Things have advanced just a little bit I'd say. Not the least of them being able to accurately test the drivers and model the possible enclosures without making so much saw dust.
 
hi david i didnt find u very long time. hope u will fine. today i want to ask about something to u. can u make the option on hornresp ? now i think to design small flh which i want small sealed chamber. so i think if the hornresp has the Linkwitz Transform option. it will be good. if its possible u can put it likes winisd.

thank:)
 
can u make the option on hornresp ? now i think to design small flh which i want small sealed chamber. so i think if the hornresp has the Linkwitz Transform option. it will be good. if its possible u can put it likes winisd.

Hi Thawach,

If I understand correctly, you would like to be able to simulate the effect of using a Linkwitz Transform type equaliser circuit to improve the low-frequency performance of a small front-loaded horn that is in effect acting as a bass-reflex loudspeaker.

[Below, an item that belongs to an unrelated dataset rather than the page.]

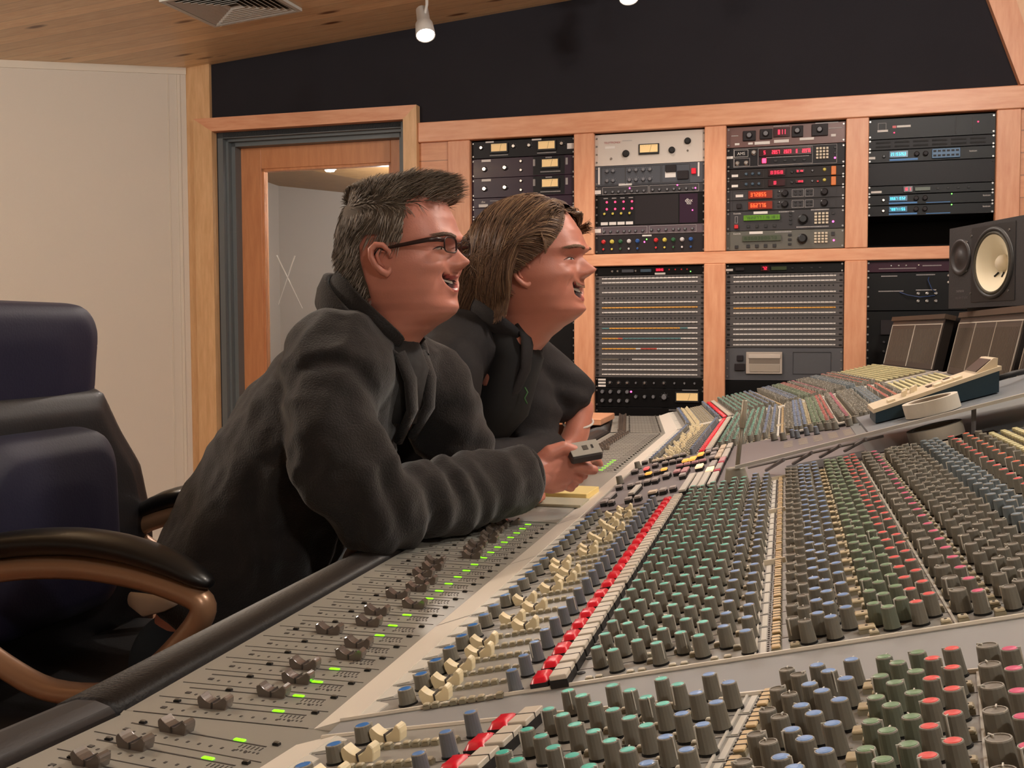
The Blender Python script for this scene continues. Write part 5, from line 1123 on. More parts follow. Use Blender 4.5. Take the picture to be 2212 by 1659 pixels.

There are no plans to include such a feature in Hornresp.

Kind regards,

David
 
Hornresp Update 4800-180829

Hi Everyone,

CHANGE

An explanatory note has been added to the Filter Wizard section of the Help file to indicate that in some parametric equaliser software packages, the shelving filter 'Q Factor' is actually S, a "shelf slope" parameter. The relationship between Q and S is given by the expression:

S = 1 / (((1 / Q) ^ 2 - 2) / (10 ^ (G / 40) + 1 / (10 ^ (G / 40))) + 1)

Where:

S = shelf slope parameter
Q = Q factor
G = gain

The post linked below, and subsequent posts in the same thread, refer:

http://www.diyaudio.com/forums/software-tools/326106-hornresp-vs-sigma-studio.html#post5515421

BUG FIX

The internal end correction value for the port tube in a BP4 system was not being calculated correctly. This has now been fixed, and as a consequence the fundamental tuning frequency of the BP4 test example given in Post #8567 increases from 33.2 Hz to 35.2 Hz (see Attachment 1), which is closer to the fundamental frequency of 36.2 Hz previously calculated for the equivalent FLH system used in the comparison.

As a further sanity check, the above BP4 test example has now been compared against an equivalent closed-mouth FLH having a vented rear chamber (the port tube specified using Ap and Lpt has an internal end correction applied automatically). As should be the case, the results for the two systems are identical - see Attachments 1 to 4.